Nevertheless, Jesus responds sincerely to his interrogators, although he doesn’t accept their premises. Marriage is of no consequence in the resurrection, he replies, because our lives will no longer be confined to earthly categories. The fictional woman in question will cease to be “wife” in order to be uniquely “child of God,” as will be all of God’s beloved– Abraham, Isaac, Jacob, and all the ancestors– who despite earthly death are somehow living. After all, God is “God not of the dead but of the living, for to God all of them are alive.”

You see, the Sadducees’ question emerges from a limited human perspective– time is linear, life and death are mutually exclusive, social categories are fixed.

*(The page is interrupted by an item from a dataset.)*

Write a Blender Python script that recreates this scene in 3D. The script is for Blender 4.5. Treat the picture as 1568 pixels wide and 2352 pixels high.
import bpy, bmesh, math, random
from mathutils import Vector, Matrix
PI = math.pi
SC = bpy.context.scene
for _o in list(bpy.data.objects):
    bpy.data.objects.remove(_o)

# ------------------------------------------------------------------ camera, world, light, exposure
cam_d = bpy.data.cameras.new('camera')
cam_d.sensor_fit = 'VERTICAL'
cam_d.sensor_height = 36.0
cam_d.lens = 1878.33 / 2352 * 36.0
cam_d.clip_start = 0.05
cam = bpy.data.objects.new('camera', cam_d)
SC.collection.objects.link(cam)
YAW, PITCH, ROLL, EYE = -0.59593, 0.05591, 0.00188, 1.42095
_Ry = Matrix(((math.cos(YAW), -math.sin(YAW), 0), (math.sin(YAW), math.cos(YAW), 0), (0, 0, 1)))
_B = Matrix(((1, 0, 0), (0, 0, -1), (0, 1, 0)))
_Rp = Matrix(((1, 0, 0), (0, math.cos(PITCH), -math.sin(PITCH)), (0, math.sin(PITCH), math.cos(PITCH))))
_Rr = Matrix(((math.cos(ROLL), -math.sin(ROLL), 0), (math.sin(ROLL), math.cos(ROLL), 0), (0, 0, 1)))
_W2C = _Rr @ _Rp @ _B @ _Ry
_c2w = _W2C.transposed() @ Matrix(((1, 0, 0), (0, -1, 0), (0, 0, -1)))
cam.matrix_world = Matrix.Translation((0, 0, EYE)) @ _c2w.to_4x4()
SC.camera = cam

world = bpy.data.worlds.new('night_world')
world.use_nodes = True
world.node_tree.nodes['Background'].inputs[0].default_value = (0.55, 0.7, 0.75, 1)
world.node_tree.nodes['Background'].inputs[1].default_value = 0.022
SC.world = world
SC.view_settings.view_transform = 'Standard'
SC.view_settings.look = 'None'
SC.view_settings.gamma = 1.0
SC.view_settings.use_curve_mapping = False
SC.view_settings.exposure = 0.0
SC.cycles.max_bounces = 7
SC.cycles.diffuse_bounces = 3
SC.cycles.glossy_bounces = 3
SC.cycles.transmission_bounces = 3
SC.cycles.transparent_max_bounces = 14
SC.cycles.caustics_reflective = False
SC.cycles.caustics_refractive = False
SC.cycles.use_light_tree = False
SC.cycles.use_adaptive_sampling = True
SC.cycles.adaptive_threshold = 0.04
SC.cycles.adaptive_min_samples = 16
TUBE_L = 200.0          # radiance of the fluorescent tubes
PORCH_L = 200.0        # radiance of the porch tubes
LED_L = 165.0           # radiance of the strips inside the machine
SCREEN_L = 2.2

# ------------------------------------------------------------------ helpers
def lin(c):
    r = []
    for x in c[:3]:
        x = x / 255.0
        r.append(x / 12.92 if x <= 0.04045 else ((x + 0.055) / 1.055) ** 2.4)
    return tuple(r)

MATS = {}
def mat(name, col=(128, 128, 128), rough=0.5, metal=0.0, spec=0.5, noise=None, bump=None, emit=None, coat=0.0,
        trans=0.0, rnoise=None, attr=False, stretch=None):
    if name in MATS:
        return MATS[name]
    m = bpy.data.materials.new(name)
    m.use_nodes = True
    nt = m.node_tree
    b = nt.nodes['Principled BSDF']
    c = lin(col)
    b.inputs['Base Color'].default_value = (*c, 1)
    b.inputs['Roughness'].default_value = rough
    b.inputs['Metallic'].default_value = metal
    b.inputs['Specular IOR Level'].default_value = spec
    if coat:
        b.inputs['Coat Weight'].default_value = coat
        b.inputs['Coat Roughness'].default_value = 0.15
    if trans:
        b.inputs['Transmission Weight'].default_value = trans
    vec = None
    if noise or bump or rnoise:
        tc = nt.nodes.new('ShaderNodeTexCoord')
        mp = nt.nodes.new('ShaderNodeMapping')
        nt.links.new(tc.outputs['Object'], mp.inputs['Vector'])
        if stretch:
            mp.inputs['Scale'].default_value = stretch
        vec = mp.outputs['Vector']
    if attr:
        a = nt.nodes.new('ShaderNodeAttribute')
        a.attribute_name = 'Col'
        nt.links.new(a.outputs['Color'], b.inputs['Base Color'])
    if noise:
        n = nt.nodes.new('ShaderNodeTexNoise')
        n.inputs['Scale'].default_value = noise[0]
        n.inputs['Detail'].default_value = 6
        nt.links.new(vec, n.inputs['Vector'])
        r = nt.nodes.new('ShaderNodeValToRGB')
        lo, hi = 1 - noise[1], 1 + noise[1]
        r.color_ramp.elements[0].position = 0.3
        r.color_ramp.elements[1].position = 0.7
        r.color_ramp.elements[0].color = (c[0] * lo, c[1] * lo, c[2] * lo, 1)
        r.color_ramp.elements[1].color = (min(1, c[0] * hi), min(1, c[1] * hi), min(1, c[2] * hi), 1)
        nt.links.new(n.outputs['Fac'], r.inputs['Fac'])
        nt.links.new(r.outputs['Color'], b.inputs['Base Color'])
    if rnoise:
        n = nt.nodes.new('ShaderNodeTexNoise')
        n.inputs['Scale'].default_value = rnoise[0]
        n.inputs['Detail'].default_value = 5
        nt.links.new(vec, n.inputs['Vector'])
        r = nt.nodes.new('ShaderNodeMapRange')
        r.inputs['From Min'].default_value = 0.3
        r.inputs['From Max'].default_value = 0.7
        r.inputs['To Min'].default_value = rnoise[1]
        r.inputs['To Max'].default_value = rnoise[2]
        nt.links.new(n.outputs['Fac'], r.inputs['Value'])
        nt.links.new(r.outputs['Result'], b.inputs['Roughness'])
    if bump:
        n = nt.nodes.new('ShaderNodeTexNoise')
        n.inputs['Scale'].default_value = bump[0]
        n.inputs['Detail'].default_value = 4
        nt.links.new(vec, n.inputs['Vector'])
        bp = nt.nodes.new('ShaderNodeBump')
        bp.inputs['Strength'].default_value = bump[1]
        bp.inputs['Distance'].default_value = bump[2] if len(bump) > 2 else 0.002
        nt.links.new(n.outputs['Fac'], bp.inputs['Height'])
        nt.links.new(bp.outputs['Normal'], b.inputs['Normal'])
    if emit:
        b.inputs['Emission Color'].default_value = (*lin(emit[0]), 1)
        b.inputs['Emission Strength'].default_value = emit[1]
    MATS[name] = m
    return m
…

But Jesus reframes their question according to the divine perspective– time is not linear, earthly death and resurrection life coincide, social distinctions are distilled into one common identity, one fundamental dignity: “children of God,” “children of the resurrection.” Jesus is quite comfortable venturing into the realm of mystery here; maybe that’s part of what it means to affirm that Emmanuel, God with us, is “Wisdom from on high.”

The question is, are we comfortable with mystery? I love the way Liz Charlotte Grant puts it in the most recent episode of the podcast Faith for Normal People. As post-Enlightenment thinkers, she says, “we want to be able to categorize, we want to kind of pin down God on a board like a butterfly and study God from all angles.” In other words, we crave clarity and answers, and in that way we’re a bit like the Sadducees. The prevailing logic is that we should be able to establish and defend the solid truth.

Jesus, however, refuses to pin God down, and instead points to God’s freedom beyond the scope of our perception. In that same podcast episode, the host Peter Enns repeats a remarkable quote: “The word ‘God’ is a cloak we throw over mystery to give it a shape.”[2] Friends, faith means to let Jesus throw that cloak, that is, to trust that the shape of mystery he gives us– his rendering of God– is gracious and truthful, even as it passes our understanding.

This first week of Advent, let me invite you to lean on the Wisdom from on high, and so to settle into the mystery that you are alive to God both now and in the time to come.

[1] William H. Petersen, www.theadventproject.org/wp-content/uploads/2021/02/rationale.pdf.

[2] “The Gift of an Unclear Text,” Faith for Normal People, episode 67 (October 26th, 2025).